Rhodes and Cyprus

Oct 19th

Passed Patmos early this morning, and will soon be in sight of Rhodes. Sailed close by Kos, ancient Cos, birthplace of Aesculapius and Hippocrates, also, on the mainland, the birthplace of Herodotus. Lots of children on board; in them and their ways see more similarity to our children than in their respective ?parents. The ship is very steady; but slow. The weather keeps charming - have not had a bad day yet. All the party went ashore in hire boats. A most amusing and exciting race between the boatmen ensued, which was kept up for fully 5 minutes. There is no bay here, and the appearance of the place is nothing particular. There is a small harbour, partly natural, and improved by breakwaters, said to be the old harbour where the Colossus is said to have stood. It is nearly 200 yards wide; but, no doubt, if the same ever existed, a wall or breakwater extended across the greater part of the space. There are some substantial buildings here, built by the Knights of Rhodes in the 15th Cent. There are more trees to be seen than on the other islands, and one of the party made out that the name came from Rose. After dinner, played Chess with a German gentleman resident of Beyrout, and afterwards remained on deck till eleven. The moon was full, and all calm and beautiful. Thoughts of my little one and home and what had been my home: my darling came powerfully into my mind!

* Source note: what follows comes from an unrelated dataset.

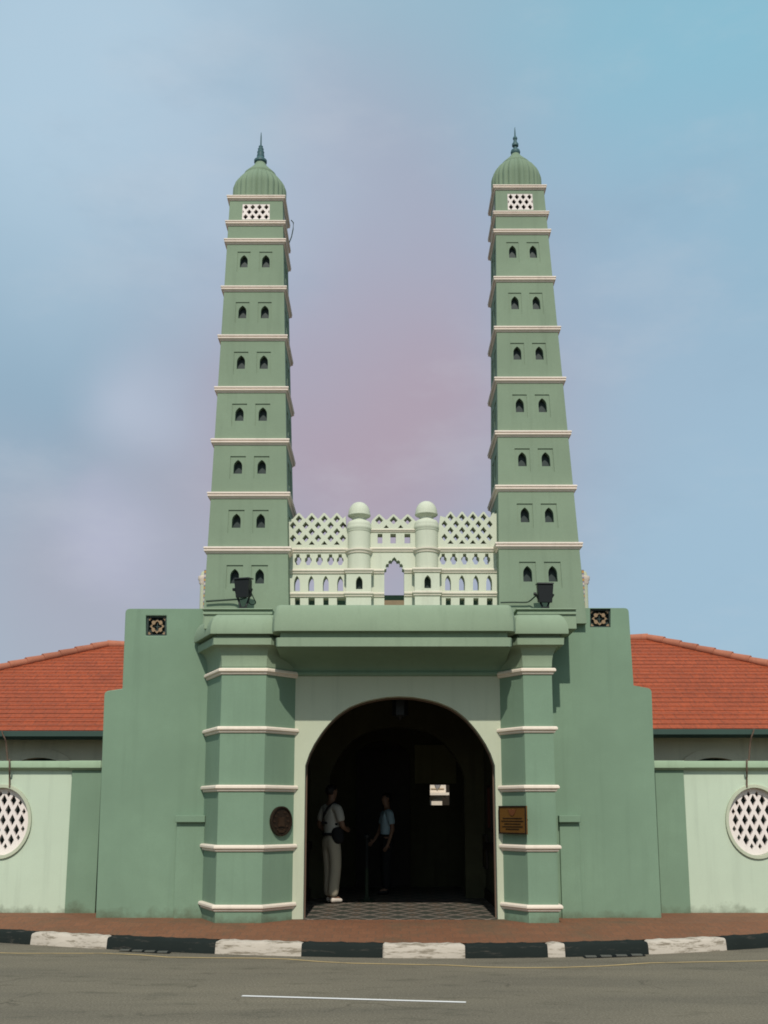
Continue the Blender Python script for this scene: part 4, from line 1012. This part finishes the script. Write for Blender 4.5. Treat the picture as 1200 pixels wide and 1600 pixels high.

What a sweet saddening feeling comes over, as we gaze quietly at the moon: and how vividly home, with all its charms, draws away the heart. Travel, with all its variety and interests comes not near the sweet pleasures of home.

Oct 20th

Going to bed, all was calm and still: but we wakened early with the pitching of the vessel and the noise of crying children and ominous sounds of sickness. I did not feel any myself; but, not being able to sleep, went on deck about six o'clock. There was a good deal of twisting about with a strong wind ahead; but the air was very clear. When I first went on deck we had left the only land in sight on the right about 10 miles away and now at 3 p.m. it is still discernible and must be at least 80 miles away.

It has been a very quiet morning - the majority being prostrate. Felt a little squeamish; but took breakfast and now am well again and the steamer is steadier. In the evening played at Chess with Campbell - won three games.

Oct 21st

All night were sailing along the coast of Cyprus; came to anchor at the port Larnica about six o'clock. Bay is extended and not well sheltered; but is said to be the ancient Shittim and celebrated for its fleet. Cyprus gave birth to Venus, perhaps at Paphos (other side of island).

About 12 of us went ashore early, and went at once to the American Consul, Mr ... who has collected a splendid lot of antiquities, now in New York, and is still engaged in the same way. He received us courteously, and offered us wine and coffee, and showed us the choice things of his collection, including vases, statues, books, tear bottles, ointment bottles, lamps etc., with glass, earthenware and marbles, some of them very beautiful - the Phoenician glass bowls being especially worthy of notice, being a beautiful purple colour - said to be made 600 to 800 B.C.

I went through the market street, same style as other isles, then to Greek Church, where, in a small vault, the tomb of St Lazarus is shown. (After Christ raised him from the dead he was Bishop of Cyprus.) Went to an antique dealer and some of us traded. I bought a small dish, got at Paphos, of ancient Greek manufacture for 2 francs. Then as a specimen of American and English cheek, went into 2 wine stores and, after sampling various wines, came out without buying, because the merchant wanted to charge extra for the bottle. Came back to steamer - got a good tossing, our boat being an old tub and men somewhat the same.

The island is generally mountainous; but here the slope inland is gradual. The men engaged upon the excavations get from 25 to 35 cents per day (i.e. 1/- to 1/6), and there are 280 at work. We have an opportunity for studying the life in the seraglio, as we have a number of Turkish women on board. They are listless and apathetic, and lie about on cushions nearly all the time. Smoking cigarettes is one of their amusements and an occasional one is seen reading. The better sort of Black women are with them as servants and nurses for the children. They appear to be ... .

Generally they were of course veiled up, except the eyes; but at times we could get a peep of a larger surface. But really their charm, if they have any, consists in their being veiled: for what was hidden was not pre-possessing in the cases that came before me. Their dress is loose trousers drawn tight at the ankle, and a large loose white robe which covers them entirely. The head and face are covered with white calico, so that, in the dark, they bear out one's idea of a ghost pretty well.